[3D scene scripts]
════

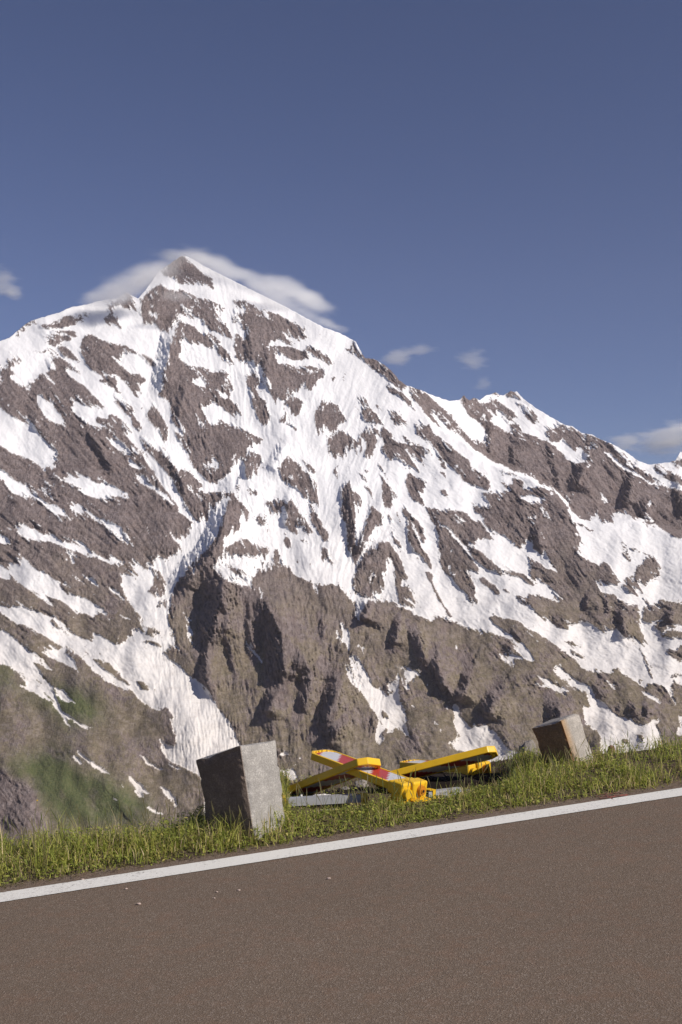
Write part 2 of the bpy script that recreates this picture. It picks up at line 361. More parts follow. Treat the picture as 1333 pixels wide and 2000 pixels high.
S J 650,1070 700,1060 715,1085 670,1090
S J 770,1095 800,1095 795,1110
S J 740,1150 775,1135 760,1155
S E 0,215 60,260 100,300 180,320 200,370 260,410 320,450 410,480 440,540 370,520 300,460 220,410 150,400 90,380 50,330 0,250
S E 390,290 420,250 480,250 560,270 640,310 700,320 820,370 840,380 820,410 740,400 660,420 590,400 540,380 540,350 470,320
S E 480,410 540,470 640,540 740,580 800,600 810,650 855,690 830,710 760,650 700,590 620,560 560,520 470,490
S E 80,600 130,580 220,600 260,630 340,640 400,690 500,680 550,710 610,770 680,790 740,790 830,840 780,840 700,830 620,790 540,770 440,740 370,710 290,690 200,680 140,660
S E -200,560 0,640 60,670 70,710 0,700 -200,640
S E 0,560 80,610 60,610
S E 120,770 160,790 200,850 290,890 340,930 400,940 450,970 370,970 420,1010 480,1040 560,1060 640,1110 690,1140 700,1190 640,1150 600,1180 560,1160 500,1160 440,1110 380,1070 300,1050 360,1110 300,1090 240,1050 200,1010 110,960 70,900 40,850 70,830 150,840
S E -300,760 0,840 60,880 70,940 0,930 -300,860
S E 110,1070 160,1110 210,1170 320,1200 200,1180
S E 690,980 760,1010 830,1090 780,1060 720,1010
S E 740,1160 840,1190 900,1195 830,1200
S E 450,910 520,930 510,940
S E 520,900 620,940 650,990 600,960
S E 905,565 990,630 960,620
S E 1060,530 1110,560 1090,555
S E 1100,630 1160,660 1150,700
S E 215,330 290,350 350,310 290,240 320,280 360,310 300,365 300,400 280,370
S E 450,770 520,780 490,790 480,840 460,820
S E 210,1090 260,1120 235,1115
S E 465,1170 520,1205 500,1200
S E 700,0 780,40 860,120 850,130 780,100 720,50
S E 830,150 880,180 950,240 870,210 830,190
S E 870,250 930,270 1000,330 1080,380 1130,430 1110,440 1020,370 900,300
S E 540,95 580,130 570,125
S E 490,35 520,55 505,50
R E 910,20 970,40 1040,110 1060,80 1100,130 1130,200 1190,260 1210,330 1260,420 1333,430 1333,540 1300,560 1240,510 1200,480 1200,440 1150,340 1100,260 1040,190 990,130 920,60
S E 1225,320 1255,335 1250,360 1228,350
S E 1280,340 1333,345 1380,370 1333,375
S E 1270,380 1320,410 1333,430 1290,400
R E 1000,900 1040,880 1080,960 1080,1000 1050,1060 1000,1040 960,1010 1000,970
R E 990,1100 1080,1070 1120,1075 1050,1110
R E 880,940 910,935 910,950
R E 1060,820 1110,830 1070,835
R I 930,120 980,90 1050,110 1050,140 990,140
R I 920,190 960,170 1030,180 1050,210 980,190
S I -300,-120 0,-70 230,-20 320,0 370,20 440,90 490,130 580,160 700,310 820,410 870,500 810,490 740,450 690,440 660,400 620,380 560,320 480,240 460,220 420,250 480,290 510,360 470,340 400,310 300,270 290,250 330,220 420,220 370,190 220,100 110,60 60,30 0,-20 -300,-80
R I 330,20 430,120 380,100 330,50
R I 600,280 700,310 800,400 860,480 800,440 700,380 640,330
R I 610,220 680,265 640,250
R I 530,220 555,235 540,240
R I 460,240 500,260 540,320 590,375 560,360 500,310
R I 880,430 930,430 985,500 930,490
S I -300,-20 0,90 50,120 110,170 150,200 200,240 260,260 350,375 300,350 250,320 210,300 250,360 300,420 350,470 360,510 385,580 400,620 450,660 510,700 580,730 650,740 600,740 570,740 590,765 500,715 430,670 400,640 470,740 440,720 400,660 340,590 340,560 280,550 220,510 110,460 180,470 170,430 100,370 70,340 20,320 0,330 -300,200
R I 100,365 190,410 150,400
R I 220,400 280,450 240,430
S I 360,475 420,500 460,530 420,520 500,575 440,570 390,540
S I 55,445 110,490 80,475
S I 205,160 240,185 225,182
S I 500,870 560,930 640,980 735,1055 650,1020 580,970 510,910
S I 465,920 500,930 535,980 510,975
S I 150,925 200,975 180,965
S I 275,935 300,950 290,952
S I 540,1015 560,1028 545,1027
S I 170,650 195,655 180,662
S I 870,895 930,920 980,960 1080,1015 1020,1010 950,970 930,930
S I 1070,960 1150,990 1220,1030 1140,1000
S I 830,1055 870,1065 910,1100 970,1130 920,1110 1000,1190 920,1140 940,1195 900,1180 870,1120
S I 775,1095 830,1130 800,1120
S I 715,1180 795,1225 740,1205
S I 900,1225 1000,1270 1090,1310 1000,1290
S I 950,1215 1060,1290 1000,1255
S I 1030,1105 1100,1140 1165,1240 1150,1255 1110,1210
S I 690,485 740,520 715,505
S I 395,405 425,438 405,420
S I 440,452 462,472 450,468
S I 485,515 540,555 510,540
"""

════

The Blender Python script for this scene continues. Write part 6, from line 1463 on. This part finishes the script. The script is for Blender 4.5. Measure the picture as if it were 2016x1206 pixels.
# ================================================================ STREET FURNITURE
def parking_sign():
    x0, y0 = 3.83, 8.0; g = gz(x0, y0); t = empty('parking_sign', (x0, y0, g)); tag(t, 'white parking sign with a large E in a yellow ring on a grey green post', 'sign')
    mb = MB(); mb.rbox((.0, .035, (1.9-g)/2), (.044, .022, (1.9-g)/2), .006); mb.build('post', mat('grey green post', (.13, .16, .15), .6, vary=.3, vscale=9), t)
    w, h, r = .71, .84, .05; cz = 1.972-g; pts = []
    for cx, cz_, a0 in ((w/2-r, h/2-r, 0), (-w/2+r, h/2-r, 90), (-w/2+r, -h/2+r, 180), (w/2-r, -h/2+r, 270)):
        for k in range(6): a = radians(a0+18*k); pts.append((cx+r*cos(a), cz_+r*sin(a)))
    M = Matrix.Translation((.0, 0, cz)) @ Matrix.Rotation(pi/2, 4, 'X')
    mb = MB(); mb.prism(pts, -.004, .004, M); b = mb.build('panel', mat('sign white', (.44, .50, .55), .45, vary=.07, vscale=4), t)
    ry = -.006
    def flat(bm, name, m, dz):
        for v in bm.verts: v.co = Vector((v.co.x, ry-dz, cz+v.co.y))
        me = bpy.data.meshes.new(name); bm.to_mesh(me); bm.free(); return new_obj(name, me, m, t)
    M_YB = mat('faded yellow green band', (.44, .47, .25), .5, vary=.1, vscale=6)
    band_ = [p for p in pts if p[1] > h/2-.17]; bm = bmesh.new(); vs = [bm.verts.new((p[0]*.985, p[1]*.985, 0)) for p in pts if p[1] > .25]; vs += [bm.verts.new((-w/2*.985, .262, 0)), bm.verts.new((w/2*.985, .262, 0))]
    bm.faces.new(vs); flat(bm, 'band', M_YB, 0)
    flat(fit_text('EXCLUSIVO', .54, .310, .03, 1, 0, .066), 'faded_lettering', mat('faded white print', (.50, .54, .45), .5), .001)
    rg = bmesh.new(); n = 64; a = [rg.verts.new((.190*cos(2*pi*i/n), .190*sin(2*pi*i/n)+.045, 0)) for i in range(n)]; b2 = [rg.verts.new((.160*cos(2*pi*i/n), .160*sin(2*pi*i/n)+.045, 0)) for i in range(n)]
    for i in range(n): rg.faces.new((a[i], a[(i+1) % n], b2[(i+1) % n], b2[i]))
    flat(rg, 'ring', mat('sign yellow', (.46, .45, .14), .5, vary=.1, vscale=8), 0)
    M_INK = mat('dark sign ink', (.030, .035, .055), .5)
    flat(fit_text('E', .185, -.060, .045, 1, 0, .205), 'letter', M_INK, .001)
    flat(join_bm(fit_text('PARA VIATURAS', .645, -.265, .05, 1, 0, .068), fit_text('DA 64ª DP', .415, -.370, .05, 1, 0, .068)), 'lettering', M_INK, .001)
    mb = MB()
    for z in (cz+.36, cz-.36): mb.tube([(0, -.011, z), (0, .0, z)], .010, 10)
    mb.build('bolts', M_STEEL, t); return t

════

**Your instructions:**
Search the preceding listing for the word "this" and pull out every line that holds it.

**Response below:**
Write part 2 of the bpy script that recreates this picture. It picks up at line 361. More parts follow. Treat the picture as 1333 pixels wide and 2000 pixels high.
The Blender Python script for this scene continues. Write part 6, from line 1463 on. This part finishes the script. The script is for Blender 4.5. Measure the picture as if it were 2016x1206 pixels.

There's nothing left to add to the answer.